Zimbabwe rights lawyer, PM's aides denied bail

A Zimbabwean magistrate on Wednesday denied bail to four aides to Prime Minister Morgan Tsvangirai and their lawyer, whose arrests marred a constitutional referendum last weekend.

"The court denies all the accused persons bail," ruled magistrate Marehwanazvo Gofa after two days of hearings in the capital, Harare.

He said the staffers were facing serious charges including breaching state secrets laws, and so did not qualify for bail.

Beatrice Mtetwa, a prominent human rights lawyer who has represented the opposition and rights activists, was also denied bail after her arrest for allegedly shouting at the police during a raid of the prime minister's communications office on Sunday.

"The commotion and shouting can hinder the police in carrying out their investigations accordingly. Bail application is denied," Gofa said.

A court had earlier ordered Mtetwa's release from police custody, but the order was ignored by police.

The five detainees will appear in court again on April 3 and 4, the judge ruled Wednesday.

Defence lawyers said they planned to appeal the bail denial at the country's High Court.

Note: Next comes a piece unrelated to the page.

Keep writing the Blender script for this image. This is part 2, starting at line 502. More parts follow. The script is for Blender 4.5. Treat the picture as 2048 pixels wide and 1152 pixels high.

Amnesty International called Wednesday for Mtetwa's immediate release.

The rights group's southern Africa director Noel Kututwa said it was "staggering" that lawyers were "being so blatantly harassed and intimidated" during the move to adopt the constitution, which includes stronger human rights provisions.

"Beatrice Mtetwa's arrest and detention is an attack on the legal profession in Zimbabwe and in particular on lawyers who have fearlessly defended human rights defenders and political activists."

The arrests blemished a largely peaceful referendum Saturday on a new constitution, which was approved by nearly 95 percent of voters.

The constitution is meant to pave the way for new elections to replace Tsvangirai's uncomfortable power-sharing government with his arch-rival, veteran President Robert Mugabe.

The charter curtails the president's powers and sets a limit of two five-year terms.